By Rick Rogers
STAFF WRITER, San Diego Union-Tribune
November 17, 2008
OCEANSIDE – Two years after his arrest, a former Marine gunnery sergeant is talking about the FBI, CIA and U.S. Immigration and Customs Enforcement files he stole from Camp Pendleton for a civilian agency.
Gary Maziarz, a former Marine intelligence specialist, gave secret government files to an anti-terrorism watch group.
In interviews with The San Diego Union-Tribune, Gary Maziarz, 39, said “dozens of files” he gave the Los Angeles Terrorism Early Warning Group while serving as an intelligence specialist at the base were dossiers on Muslims and Arabs living in Southern California.
This marks the first time Maziarz has spoken to the media about the files since pleading guilty in July 2007 to mishandling classified material and stealing government property.
He agreed to the interviews despite signing a plea agreement with the government limiting his comments on the security breach, which might involve a decade’s worth of intelligence culled from domestic and foreign sources. The deal also requires him to testify if called on.
“Most of the (monitored) people were from Los Angeles. The ties they had to San Diego were, like, maybe they had a house down here or a relative or came down to visit or went on vacation here,” said Maziarz, who splits his time between North County and Arizona as he looks for work and tries to move on with his life.
Many of the stolen files centered on the meeting spots of “people of interest,” including places of worship, businesses and travel plans, he said.
Maziarz’s case could have repercussions well beyond Camp Pendleton.
The existence of CIA, FBI and Immigration and Customs Enforcement documents profiling specific minority and religious groups in the United States could undermine contentions by the FBI, the primary federal agency for domestic security, that no programs target upstanding Muslims and Arabs.
“The FBI does not monitor the lawful activities of individuals in the United States, nor does the FBI have a surveillance program to monitor constitutionally protected activities of houses of worship,” FBI spokesman Darrell Foxworth said in an e-mail.
Maziarz’s arrest in October 2006 sparked multiple investigations, including those by the FBI and the Naval Criminal Investigative Service. Federal agents testifying at his trial said the files found in his possession could not be shared legally with civilian law enforcement.
Essentially, Maziarz said, he used computer networks at Camp Pendleton to tap into classified information that he then passed along to a higher-ranking Marine or one of that person’s subordinates.

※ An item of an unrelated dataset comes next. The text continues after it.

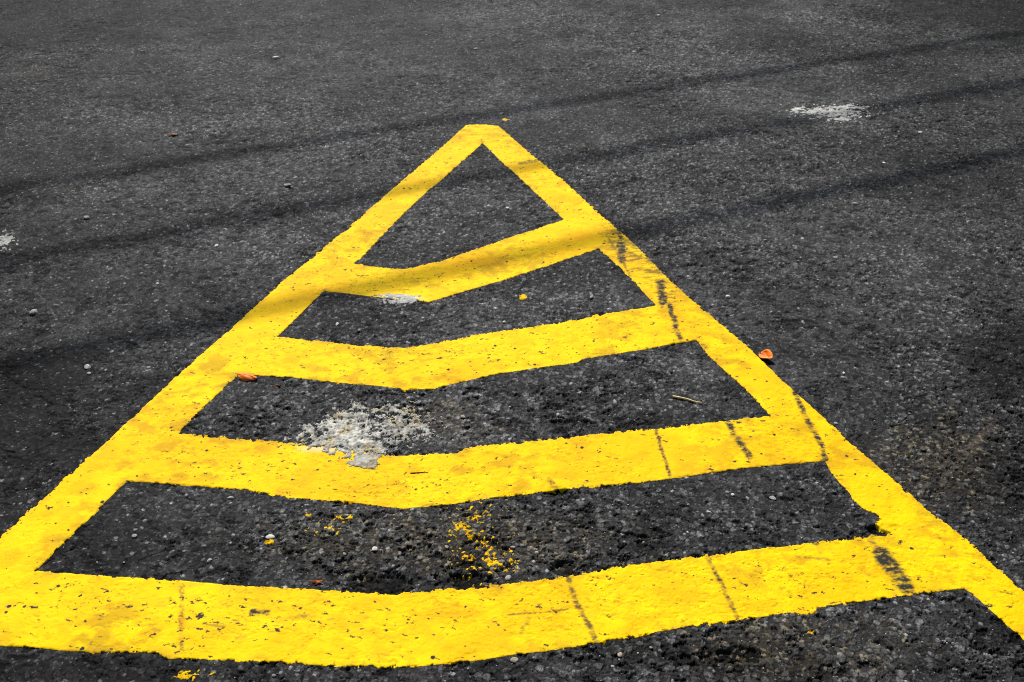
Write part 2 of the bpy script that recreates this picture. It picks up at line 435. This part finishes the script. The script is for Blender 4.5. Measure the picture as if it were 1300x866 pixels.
# smooth edge grime on the rims
grime = .22 * sstep(.55, .7, fbm(X, Y, 22, 191, 4)) * (1 - sstep(.004, .03, G))
dark = np.clip(np.maximum(sstep(.05, .90, dark), grime * sstep(.0015, .003, G)), 0, 1)
PC = PC * (1 - dark[..., None]) + blk * dark[..., None]
pale = .75 * sstep(0, .7, blob(505, 380, 44, 7) + .7 * (fbm(X, Y, 60, 195, 3) - .5)) + .5 * sstep(0, .7, blob(415, 572, 60, 6) + .7 * (fbm(X, Y, 60, 196, 3) - .5))
pale = np.clip(pale, 0, .8)[..., None]
PC = PC * (1 - pale) + np.array([.72, .62, .38]) * pale

PAINT_TOP = np.where(G > 0, Hs + .0004 + np.minimum(paint_thick, np.maximum(G, 0) * .6), Hs)
# keep the asphalt below a hair lower under the coat so nothing pokes through
Hg = Hs - np.where(G > .004, .0012, 0) * (fine > .05)
gr = grid_mesh("ground", X.ravel(), Y.ravel(), Hg.ravel(), allq, [], gc, M_ASPH)
tag(gr, kind="structure")

# split: two rails as the border, and each stripe
INNER = [(613, 183), (716, 279), (760, 317), (833, 389), (884, 433), (978, 529), (1047, 586), (1131, 678), (1224, 748), (1298, 813), (1420, 925),
         (-200, 967), (-50, 819), (46, 726), (162, 612), (227, 551), (303, 475), (352, 428), (411, 370), (451, 336), (494, 291)]
inn = sdist(INNER)
cxc = (PX[:-1, :-1] + PX[1:, 1:]) / 2; cyc = (PY[:-1, :-1] + PY[1:, 1:]) / 2
inn_c = inn[:-1, :-1] > 0
SPL = [[(500, 265), (720, 265)], [(380, 400), (540, 415), (797, 353)], [(265, 513), (520, 535), (930, 480)], [(100, 670), (500, 700), (1090, 640)], [(-100, 870), (500, 900), (1320, 835)]]
below = [cyc > np.interp(cxc, [a for a, b in s], [b for a, b in s]) for s in SPL]
mark = bpy.data.objects.new("road_marking", None); link(mark)
tag(mark, "yellow painted triangle with chevron stripes on the dark asphalt", "road marking")
stripe_lab = ["shortest stripe, highest under the point of the triangle", "second stripe, scratched in its middle", "third stripe with pale mortar on its upper edge", "longest stripe, closest to the viewer"]
masks = []
taken = np.zeros(inn_c.shape, bool)
for k in range(4):
    mk = inn_c & below[k] & ~below[k + 1]
    taken |= mk; masks.append(mk)
overlay("border_line", G, paint_thick, PC, M_PAINT, Hs, mark, ~taken, .6)
for k in range(4):
    o = overlay("chevron_stripe", G, paint_thick, PC, M_PAINT, Hs, mark, masks[k], .6)
    o['label'] = stripe_lab[k]

# ------------------------------------------------------------------ stray paint, mortar, white spots
def shaped(blobs, freq, seed, jag, scale, thr=0.0, stretch=1.0):
    e = np.full(X.shape, -9.0)
    sl = win([p[0] - p[2] for p in blobs] + [p[0] + p[2] for p in blobs], [p[1] - p[3] for p in blobs] + [p[1] + p[3] for p in blobs], 30)
    q = e[sl]; px_, py_ = PX[sl], PY[sl]
    for p in blobs: q = np.maximum(q, np.minimum(1 - np.hypot((px_ - p[0]) / p[2], (py_ - p[1]) / p[3]), .8))
    q = (q + jag * (fbm(X[sl] * stretch, Y[sl], freq, seed, 4, .6) - .5) - thr) * scale
    q[0] = q[-1] = -1; q[:, 0] = q[:, -1] = -1
    e[sl] = q
    return e

yc = PC * (.45 + .75 * fbm(X, Y, 140, 261, 3, .65))[..., None]
def yl(name, g, label, thick=.0009, group=None, base=None):
    o = overlay(name, g, thick, yc, M_PAINT, Hs if base is None else base, None, None, .6, .0003)
    me = o.data
    nvv = len(me.vertices); par = list(range(nvv))
    def find(a):
        while par[a] != a:
            par[a] = par[par[a]]; a = par[a]
        return a
    polys = [tuple(p.vertices) for p in me.polygons]
    for p in polys:
        r0_ = find(p[0])
        for q in p[1:]: par[find(q)] = r0_
    comp = {}
    for p in polys: comp.setdefault(find(p[0]), []).append(p)
    big = sorted((c for c in comp.values() if len(c) >= 5), key=len, reverse=True)[:90]
    if len(big) <= 1:
        tag(o, label, "paint spot", group); return o
    co = np.empty(nvv * 3, np.float32); me.vertices.foreach_get("co", co); co = co.reshape(-1, 3)
    cl = np.empty(nvv * 4, np.float32); me.attributes["tone"].data.foreach_get("color", cl); cl = cl.reshape(-1, 4)
    bpy.data.objects.remove(o); bpy.data.meshes.remove(me)
    root = bpy.data.objects.new(name, None); link(root); tag(root, label, "paint spot", group)
    for c in big:                                  # every loose flake is a part
        ids = sorted({v for p in c for v in p}); mp = {v: k for k, v in enumerate(ids)}
        grid_mesh("flake", co[ids, 0], co[ids, 1], co[ids, 2], np.zeros((0, 4), np.int64), [[mp[v] for v in p] for p in c], cl[ids], M_PAINT, root)
    return root
off = np.where(G > -.004, -1, 0)
yl("paint_splash", shaped([(604, 690, 36, 50), (602, 694, 13, 13), (592, 668, 12, 12), (606, 716, 12, 8), (640, 700, 12, 14), (648, 712, 10, 6), (625, 715, 34, 34), (600, 660, 30, 26), (588, 672, 14, 14)], 120, 211, 4.8, .006, 1.0) + off,
   "flaking yellow paint spots scattered across the asphalt between the two lowest stripes")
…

Maziarz and federal investigative documents have identified that individual as reserve Col. Larry Richards, the base’s former intelligence chief and co-founder of the Los Angeles Terrorism Early Warning Group.
Maziarz said he and others broke national-security protocols out of concern that FBI officials were not sharing anti-terrorism intelligence with local law enforcement or were doing it slowly because of bureaucracy. There was a feeling that lack of cooperation prevented aggressive efforts to prevent future terrorist attacks.
The Los Angeles Terrorism Early Warning Group is composed of two dozen local, state and federal agencies, including the Los Angeles Police Department, the Los Angeles County Sheriff’s Department, the Secret Service and the FBI. […]
He was more tight-lipped about classified files known as TIGER documents.
TIGER, or the Topologically Integrated Geographic Encoding and Referencing system, is a database developed at the U.S. Census Bureau. It can be customized to identify special demographic centers, such as areas where certain ethnic groups live. […]
Maziarz’s claims about profiling have raised concerns among some Islamic, Arab-American and civil-liberty groups. The organizations’ leaders said his statements underscore their longtime contention that government agencies are violating Americans’ privacy rights with little to no congressional oversight.